I'm currently imdbing Helena Bonham Carter to see if there are any pictures of her that don't scare the crap out of me.
Good luck with that.
So apparently last night I was running around columbus circle station screaming that Obama was a pussy and that "waterboarding should always be an option" lol
my roomates packed me a lunch. it had bread, cheesewiz, a can of refried beans and a condom with a note that said "good luck on your first day". im not even gonna pretend to be mad.
She clogged the toilet and got it out with a seven eleven bag. I tried to tell her no but she was convinced that was the logical thing to do.
I feel like a fucked a broomstick last night. You get a gold star.
Aaaand my life has been reduced to whether I can reach to flush my puke down the toilet using my foot. The answer is yes.

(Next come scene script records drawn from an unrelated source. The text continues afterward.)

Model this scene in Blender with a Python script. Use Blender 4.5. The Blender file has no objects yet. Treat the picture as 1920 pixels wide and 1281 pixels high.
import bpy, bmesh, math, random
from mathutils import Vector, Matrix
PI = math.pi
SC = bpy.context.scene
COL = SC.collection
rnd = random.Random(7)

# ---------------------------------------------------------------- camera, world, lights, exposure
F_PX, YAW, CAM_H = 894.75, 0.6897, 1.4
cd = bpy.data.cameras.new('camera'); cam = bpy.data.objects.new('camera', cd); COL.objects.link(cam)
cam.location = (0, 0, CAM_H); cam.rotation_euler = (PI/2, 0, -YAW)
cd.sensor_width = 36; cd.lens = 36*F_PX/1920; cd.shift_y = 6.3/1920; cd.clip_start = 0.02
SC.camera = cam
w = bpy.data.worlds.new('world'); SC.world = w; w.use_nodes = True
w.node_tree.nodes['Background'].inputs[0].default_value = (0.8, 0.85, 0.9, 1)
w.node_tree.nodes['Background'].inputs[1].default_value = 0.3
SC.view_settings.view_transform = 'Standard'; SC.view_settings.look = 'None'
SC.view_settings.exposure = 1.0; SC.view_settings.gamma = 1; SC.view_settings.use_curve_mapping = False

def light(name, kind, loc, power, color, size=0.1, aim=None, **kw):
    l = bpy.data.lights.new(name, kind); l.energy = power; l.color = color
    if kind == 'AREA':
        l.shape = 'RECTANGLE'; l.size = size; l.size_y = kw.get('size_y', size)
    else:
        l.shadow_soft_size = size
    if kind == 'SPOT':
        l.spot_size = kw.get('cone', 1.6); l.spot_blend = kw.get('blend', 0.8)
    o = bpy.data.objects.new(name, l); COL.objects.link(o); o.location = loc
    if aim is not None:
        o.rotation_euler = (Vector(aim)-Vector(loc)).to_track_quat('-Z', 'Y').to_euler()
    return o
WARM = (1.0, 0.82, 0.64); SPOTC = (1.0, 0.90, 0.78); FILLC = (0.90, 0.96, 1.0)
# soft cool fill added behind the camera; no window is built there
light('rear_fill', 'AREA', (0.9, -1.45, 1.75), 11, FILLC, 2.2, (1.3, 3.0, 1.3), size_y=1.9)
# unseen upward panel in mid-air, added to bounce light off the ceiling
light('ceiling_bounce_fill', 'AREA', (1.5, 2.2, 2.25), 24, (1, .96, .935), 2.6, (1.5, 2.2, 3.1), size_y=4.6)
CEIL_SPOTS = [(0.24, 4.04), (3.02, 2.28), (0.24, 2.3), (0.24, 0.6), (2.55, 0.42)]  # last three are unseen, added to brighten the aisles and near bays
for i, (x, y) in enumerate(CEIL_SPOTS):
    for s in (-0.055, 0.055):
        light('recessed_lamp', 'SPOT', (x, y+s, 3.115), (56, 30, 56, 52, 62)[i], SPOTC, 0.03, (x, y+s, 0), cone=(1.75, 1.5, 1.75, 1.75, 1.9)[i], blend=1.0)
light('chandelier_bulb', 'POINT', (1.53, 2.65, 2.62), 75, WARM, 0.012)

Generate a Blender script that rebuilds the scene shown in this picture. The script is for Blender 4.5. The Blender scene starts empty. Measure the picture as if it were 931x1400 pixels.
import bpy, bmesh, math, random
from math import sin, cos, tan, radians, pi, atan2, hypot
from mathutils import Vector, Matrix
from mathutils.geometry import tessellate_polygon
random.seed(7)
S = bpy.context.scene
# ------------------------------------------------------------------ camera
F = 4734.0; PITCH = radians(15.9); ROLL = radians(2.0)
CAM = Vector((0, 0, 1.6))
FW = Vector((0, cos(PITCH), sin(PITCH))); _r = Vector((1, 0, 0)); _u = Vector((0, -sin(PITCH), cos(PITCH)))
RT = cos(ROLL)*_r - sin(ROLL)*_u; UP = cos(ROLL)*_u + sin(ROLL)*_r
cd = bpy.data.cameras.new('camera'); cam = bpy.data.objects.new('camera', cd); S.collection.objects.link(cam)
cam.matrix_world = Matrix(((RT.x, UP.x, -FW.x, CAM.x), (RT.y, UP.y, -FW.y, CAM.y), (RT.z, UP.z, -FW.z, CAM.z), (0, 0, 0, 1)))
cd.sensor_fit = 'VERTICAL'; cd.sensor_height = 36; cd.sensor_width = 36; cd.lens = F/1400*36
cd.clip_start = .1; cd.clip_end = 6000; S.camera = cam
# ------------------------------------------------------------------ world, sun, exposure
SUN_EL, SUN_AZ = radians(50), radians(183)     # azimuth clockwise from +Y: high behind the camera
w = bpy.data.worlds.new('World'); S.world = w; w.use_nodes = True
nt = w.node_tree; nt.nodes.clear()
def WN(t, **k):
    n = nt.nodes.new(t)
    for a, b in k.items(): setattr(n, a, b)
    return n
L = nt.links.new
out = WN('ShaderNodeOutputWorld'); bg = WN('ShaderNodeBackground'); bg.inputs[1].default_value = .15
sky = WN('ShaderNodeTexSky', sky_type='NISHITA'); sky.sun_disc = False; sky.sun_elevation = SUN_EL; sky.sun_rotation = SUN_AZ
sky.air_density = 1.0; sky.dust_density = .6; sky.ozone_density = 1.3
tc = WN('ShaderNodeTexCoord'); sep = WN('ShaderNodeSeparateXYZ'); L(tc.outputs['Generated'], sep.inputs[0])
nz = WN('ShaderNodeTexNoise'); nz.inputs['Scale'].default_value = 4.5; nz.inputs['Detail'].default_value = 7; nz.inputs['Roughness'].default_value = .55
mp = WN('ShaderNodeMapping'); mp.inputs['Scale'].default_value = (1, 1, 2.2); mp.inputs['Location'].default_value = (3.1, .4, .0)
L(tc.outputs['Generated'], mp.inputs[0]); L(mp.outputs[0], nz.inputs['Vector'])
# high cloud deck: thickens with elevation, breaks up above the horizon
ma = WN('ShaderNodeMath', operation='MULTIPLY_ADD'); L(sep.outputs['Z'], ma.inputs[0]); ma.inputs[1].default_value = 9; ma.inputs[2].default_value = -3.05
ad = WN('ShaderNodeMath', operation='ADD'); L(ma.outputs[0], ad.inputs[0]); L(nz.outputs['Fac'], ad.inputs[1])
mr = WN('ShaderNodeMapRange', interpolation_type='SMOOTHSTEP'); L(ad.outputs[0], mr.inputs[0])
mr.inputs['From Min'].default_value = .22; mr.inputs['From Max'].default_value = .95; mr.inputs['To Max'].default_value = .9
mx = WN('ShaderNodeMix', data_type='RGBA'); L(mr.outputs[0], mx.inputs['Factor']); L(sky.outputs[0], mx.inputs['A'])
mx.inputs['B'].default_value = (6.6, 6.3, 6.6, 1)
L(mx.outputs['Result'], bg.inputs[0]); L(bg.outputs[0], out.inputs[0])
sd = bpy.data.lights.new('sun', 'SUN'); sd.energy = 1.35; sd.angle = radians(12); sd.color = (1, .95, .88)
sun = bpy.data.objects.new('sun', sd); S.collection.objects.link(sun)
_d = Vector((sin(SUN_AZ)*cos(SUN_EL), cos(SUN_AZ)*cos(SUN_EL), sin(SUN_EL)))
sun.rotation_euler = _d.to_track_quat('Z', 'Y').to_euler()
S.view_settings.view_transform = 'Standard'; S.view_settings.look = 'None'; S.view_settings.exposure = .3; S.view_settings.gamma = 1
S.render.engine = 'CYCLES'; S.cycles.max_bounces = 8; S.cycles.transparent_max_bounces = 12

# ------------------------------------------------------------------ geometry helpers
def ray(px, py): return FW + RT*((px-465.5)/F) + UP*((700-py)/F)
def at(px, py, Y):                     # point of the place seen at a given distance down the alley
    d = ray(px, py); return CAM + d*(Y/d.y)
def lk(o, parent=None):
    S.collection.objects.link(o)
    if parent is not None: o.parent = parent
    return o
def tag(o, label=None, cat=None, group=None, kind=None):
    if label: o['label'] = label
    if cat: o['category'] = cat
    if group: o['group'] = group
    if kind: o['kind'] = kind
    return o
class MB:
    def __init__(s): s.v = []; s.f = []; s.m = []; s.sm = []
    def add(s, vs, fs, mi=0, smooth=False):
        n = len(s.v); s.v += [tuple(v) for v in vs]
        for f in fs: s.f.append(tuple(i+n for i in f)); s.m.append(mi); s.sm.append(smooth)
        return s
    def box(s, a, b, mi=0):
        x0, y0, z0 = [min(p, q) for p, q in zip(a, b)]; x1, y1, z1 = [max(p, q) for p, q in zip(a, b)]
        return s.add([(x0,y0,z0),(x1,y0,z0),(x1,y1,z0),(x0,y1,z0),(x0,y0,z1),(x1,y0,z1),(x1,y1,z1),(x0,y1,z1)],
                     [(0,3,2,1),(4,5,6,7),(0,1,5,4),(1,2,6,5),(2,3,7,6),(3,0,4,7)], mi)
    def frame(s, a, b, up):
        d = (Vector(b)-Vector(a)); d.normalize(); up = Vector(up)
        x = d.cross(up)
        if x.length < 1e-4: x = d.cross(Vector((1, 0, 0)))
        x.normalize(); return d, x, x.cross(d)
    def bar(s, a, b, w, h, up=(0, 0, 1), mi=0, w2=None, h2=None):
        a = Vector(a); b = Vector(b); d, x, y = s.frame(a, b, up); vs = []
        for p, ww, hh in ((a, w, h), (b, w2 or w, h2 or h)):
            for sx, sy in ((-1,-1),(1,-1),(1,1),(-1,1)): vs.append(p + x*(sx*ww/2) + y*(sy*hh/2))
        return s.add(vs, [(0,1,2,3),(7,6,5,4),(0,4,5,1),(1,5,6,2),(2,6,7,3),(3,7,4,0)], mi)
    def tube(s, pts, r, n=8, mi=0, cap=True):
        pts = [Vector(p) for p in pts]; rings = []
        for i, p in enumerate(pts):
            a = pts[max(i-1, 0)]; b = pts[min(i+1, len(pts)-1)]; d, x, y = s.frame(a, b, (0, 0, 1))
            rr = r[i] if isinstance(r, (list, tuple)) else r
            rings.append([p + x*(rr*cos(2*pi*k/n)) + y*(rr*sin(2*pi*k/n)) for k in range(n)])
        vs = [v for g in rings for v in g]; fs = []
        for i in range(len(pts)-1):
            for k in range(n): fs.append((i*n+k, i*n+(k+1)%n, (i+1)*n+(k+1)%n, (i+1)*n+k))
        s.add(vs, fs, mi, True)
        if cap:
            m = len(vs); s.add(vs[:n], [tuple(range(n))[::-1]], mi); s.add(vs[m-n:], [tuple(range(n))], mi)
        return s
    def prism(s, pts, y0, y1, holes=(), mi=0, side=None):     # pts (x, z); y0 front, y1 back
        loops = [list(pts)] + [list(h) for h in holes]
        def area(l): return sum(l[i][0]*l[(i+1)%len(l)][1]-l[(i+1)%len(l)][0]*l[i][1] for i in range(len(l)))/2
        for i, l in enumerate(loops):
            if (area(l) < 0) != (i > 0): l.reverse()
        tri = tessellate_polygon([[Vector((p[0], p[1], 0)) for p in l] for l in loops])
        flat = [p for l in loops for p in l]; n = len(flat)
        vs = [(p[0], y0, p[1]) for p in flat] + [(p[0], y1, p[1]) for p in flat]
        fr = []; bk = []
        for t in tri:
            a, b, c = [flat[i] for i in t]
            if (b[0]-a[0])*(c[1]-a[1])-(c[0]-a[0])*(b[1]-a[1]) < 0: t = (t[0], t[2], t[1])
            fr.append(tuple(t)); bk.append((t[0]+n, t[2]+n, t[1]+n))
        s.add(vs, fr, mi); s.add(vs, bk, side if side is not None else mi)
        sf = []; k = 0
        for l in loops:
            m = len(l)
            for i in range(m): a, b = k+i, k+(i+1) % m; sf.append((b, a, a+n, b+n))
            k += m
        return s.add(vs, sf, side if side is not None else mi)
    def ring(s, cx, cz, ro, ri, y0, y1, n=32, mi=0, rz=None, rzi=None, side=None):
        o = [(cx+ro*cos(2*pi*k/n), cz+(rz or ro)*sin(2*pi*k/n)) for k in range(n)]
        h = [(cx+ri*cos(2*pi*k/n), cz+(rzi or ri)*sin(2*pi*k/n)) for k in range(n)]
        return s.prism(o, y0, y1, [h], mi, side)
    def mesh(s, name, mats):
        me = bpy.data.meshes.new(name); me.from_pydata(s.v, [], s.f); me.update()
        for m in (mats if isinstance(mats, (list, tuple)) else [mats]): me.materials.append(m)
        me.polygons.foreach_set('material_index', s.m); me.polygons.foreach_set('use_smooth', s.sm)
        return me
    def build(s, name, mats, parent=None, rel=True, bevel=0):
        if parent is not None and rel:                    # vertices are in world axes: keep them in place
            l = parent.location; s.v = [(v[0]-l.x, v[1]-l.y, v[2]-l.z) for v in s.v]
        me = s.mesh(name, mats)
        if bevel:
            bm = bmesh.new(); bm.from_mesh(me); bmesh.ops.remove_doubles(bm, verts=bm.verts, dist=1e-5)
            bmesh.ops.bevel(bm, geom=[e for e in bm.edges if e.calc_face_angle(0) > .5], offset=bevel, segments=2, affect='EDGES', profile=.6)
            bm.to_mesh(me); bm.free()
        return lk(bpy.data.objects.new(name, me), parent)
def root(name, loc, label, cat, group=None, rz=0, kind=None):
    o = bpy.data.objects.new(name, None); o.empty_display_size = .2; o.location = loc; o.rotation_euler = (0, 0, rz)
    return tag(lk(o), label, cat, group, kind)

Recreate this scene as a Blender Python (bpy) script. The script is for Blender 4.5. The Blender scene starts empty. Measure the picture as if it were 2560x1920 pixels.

Walked girl from last night to car as gf was driving up. Got slow clap from neighbors.
Don't ask me how or why, but I'm drunk with German diplomats. Come over. Now
She's trying to put on her dog muzzle on her self
He hasn't responded, but he probably just jizzed in his shorts again, so I'll give him time.
I'm proud of you, you were pretty classy last night, you didn't puke AND you didn't take off your shirt, except for those two times in the corner.
Only you two could pull off a partner swap with honeymooners
And now we should drink to that moment where you realize you didn't exactly think things through.
He’s really fucking cute. Like, I want his penis in my mouth cute.